Ao chegar em casa naquele dia, Fernando viu sua mãe esperando, ansiosa, no portão da rua, ao lado do que pensou ser uma peça de museu. "Olha só!", exclamou sua mãe, "foi assim que seu avô começou e você terá mesmo privilégio!".
Os dias seguintes foram um suplício para Fernando. Estacionava longe de casa para os vizinhos não o ver, o mesmo acontecendo quando ia ao escritório, parando em um estacionamento fora do prédio. Nos finais de semana, ao sair com os poucos amigos que tinha, deixava o Fusca na rua e chamava um Uber para chegar ao seu destino.
Após um mês, tirou a chapa do carro, doou o Fusca para um "desmanche" e ao chegar em casa disse: "Mãe, roubaram o meu carro...só pode ter sido um colecionador...".

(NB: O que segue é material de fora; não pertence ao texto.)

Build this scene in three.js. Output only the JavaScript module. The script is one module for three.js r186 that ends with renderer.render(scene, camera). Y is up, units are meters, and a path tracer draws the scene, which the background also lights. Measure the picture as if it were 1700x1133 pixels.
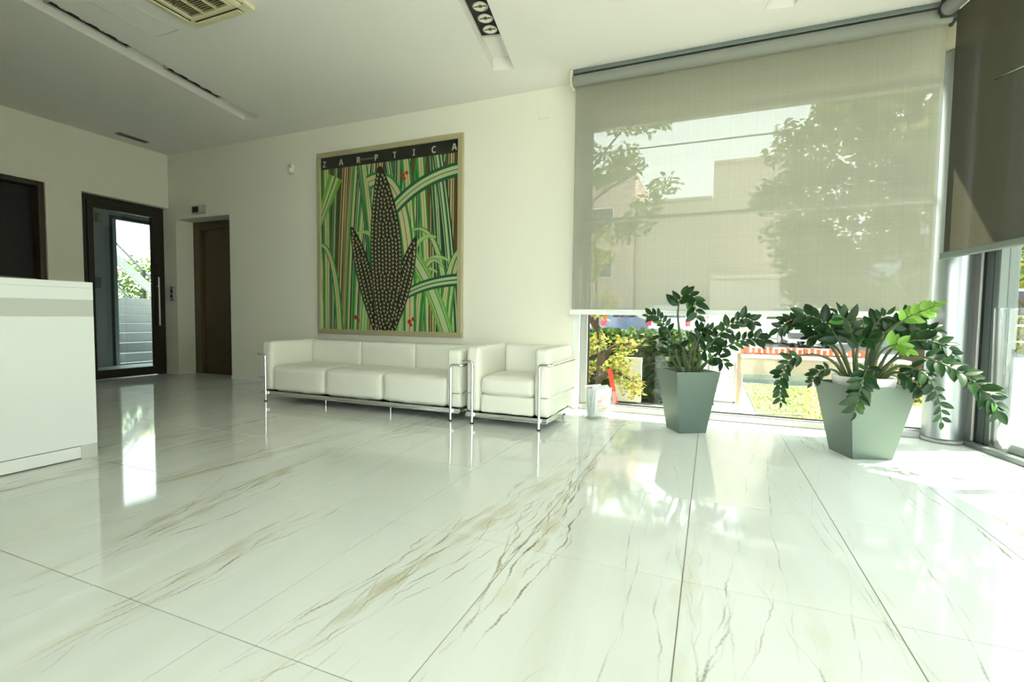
import * as THREE from 'three';
import { mergeGeometries, mergeVertices } from 'three/addons/utils/BufferGeometryUtils.js';
import { RoundedBoxGeometry } from 'three/addons/geometries/RoundedBoxGeometry.js';

// ---------------------------------------------------------------- camera, sky, sun, exposure
const scene = new THREE.Scene();
const rad = (d) => d * Math.PI / 180;
const camera = new THREE.PerspectiveCamera(70.44, 1700 / 1133, 0.05, 400);
camera.position.set(0, 0.92, 0);
camera.rotation.set(rad(-2.935), rad(22.32), rad(0.736), 'YXZ');

const renderer = new THREE.WebGLRenderer({ antialias: true });
renderer.toneMapping = THREE.LinearToneMapping;
renderer.toneMappingExposure = 11.0;
renderer.shadowMap.enabled = true;

// clear summer sky: pale towards the horizon, bluer overhead, the same in every direction round
{
  const W = 16, H = 256, d = new Float32Array(W * H * 4);
  for (let r = 0; r < H; r++) {
    const up = Math.max(0, Math.sin(((r + 0.5) / H - 0.5) * Math.PI)), k = Math.pow(up, 0.55);
    const c = [1.0 - 0.40 * k, 1.03 - 0.29 * k, 0.97 - 0.12 * k];
    for (let i = 0; i < W; i++) { const o = (r * W + i) * 4; d[o] = c[0]; d[o + 1] = c[1]; d[o + 2] = c[2]; d[o + 3] = 1; }
  }
  const t = new THREE.DataTexture(d, W, H, THREE.RGBAFormat, THREE.FloatType);
  t.magFilter = THREE.LinearFilter; t.mapping = THREE.EquirectangularReflectionMapping; t.needsUpdate = true;
  scene.background = t;
  scene.backgroundIntensity = 1.0; scene.environmentIntensity = 1.0;
}
const sun = new THREE.DirectionalLight(new THREE.Color(1.0, 0.95, 0.84), 5.0);
sun.position.set(17.6, 35, -8.0); sun.target.position.set(0, 0, 0);
sun.castShadow = true; sun.shadow.mapSize.set(4096, 4096);
Object.assign(sun.shadow.camera, { left: -30, right: 30, top: 30, bottom: -30, near: 1, far: 90 });
scene.add(sun, sun.target);

// ---------------------------------------------------------------- helpers
let seed = 7;
const rnd = () => { seed = (seed + 0x6d2b79f5) | 0; let t = Math.imul(seed ^ (seed >>> 15), 1 | seed); t = (t + Math.imul(t ^ (t >>> 7), 61 | t)) ^ t; return ((t ^ (t >>> 14)) >>> 0) / 4294967296; };
const rr = (a, b) => a + (b - a) * rnd();
const V = (x, y, z) => new THREE.Vector3(x, y, z);
const taken = new Map();
function numbered(name) { const n = taken.get(name) ?? 0; taken.set(name, n + 1); return n ? name + '_' + String(n).padStart(3, '0') : name; }
function tag(o, label, category, group, kind) {
  if (label) o.userData.label = label;
  if (category) o.userData.category = category;
  if (group) o.userData.group = group;
  if (kind) o.userData.kind = kind;
  return o;
}
function thing(name, label, category, pos = [0, 0, 0], turn = 0, group) {
  const o = new THREE.Group(); o.name = numbered(name); o.position.set(...pos); o.rotation.y = turn; scene.add(o);
  return tag(o, label, category, group);
}
function structure(name, pos = [0, 0, 0], turn = 0) {
  const o = new THREE.Group(); o.name = name; o.position.set(...pos); o.rotation.y = turn; o.userData.kind = 'structure'; scene.add(o); return o;
}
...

Três histórias sem um final, que será escrito por cada um dos personagens, que também é imprevisível, pois cada um amadurecerá de forma diferente. O começo, entretanto, traz oportunidades semelhantes a todos.
Assim como um avião, que precisa de muita potência na descolagem para vencer a gravidade, assim também você enfrentará grandes desafios. Podem vir em forma de insegurança, medo de falhar e na impressão de estar ficando atrás de seus colegas na intensa concorrência em fazer o melhor. O próprio ambiente traz questionamentos: "O que meu chefe está pensando de mim?", ou, "Porque o Paulo tem sempre má vontade quando trabalhamos juntos?", "Será que serei promovido?".

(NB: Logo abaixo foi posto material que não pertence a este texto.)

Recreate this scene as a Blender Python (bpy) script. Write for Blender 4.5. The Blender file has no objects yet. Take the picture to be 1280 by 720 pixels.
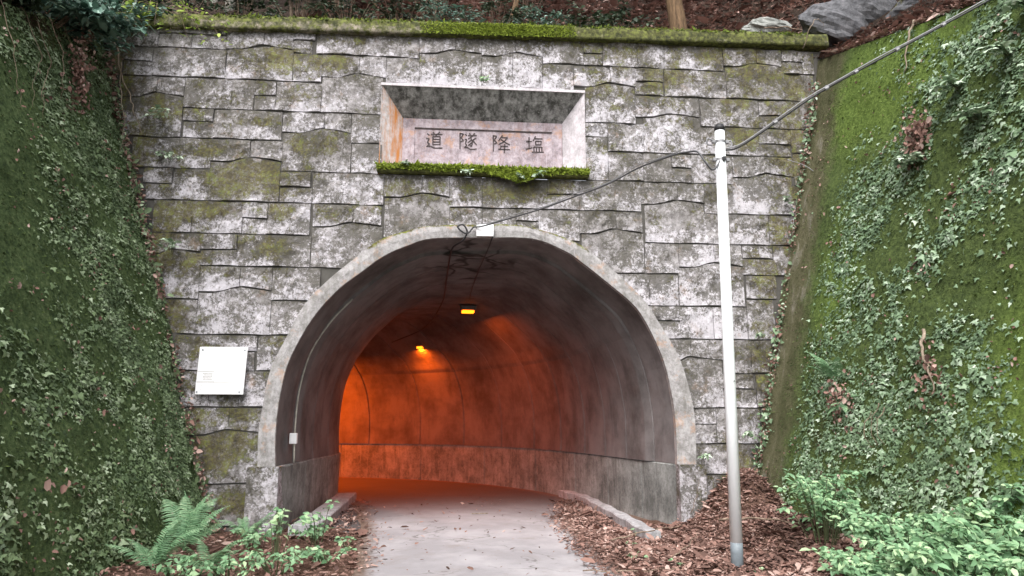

Você levará também o peso das expectativas da família (às vezes sem palavras), do ponto de vista financeiro (se voc ajuda ou é ajudado), da ansiedade pelo seu sucesso, da comparação com irmãos ou parentes, de conviver com os conflitos próprios de sua idade. No fim de tudo, a pior cobrança... aquela que virá de você mesmo.
Haverá sempre o sentimento de que em todos os momentos e locais, a sua capacidade estará sendo testada.

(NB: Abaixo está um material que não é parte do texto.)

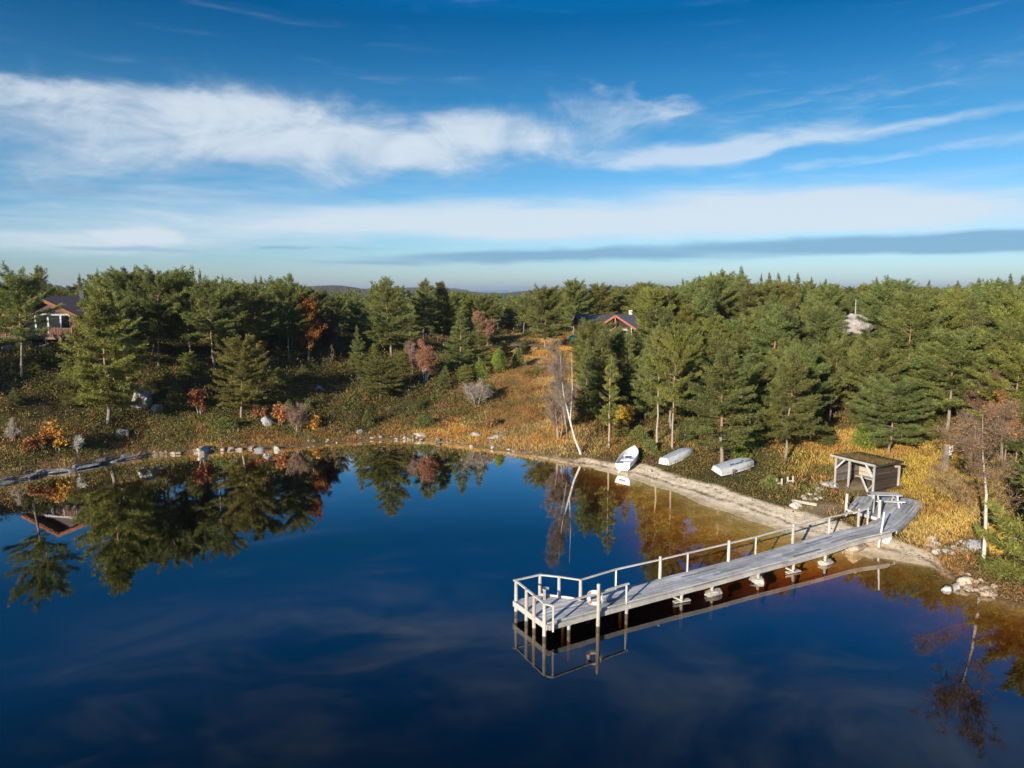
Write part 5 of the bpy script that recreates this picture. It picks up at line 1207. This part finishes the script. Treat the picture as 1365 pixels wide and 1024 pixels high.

Não há uma fórmula mágica para tudo isto. Mas o importante é saber que você não está só... todos passamos por isso, e incrivelmente... Conseguimos! Trate de confiar muito em si mesmo, tenha uma dose reforçada de paciência, se arme com a persistência que talvez nunca precisou antes e "bola prá frente", aconteça o que acontecer!
Acredite... depois da decolagem, virão grandes voos profissionais!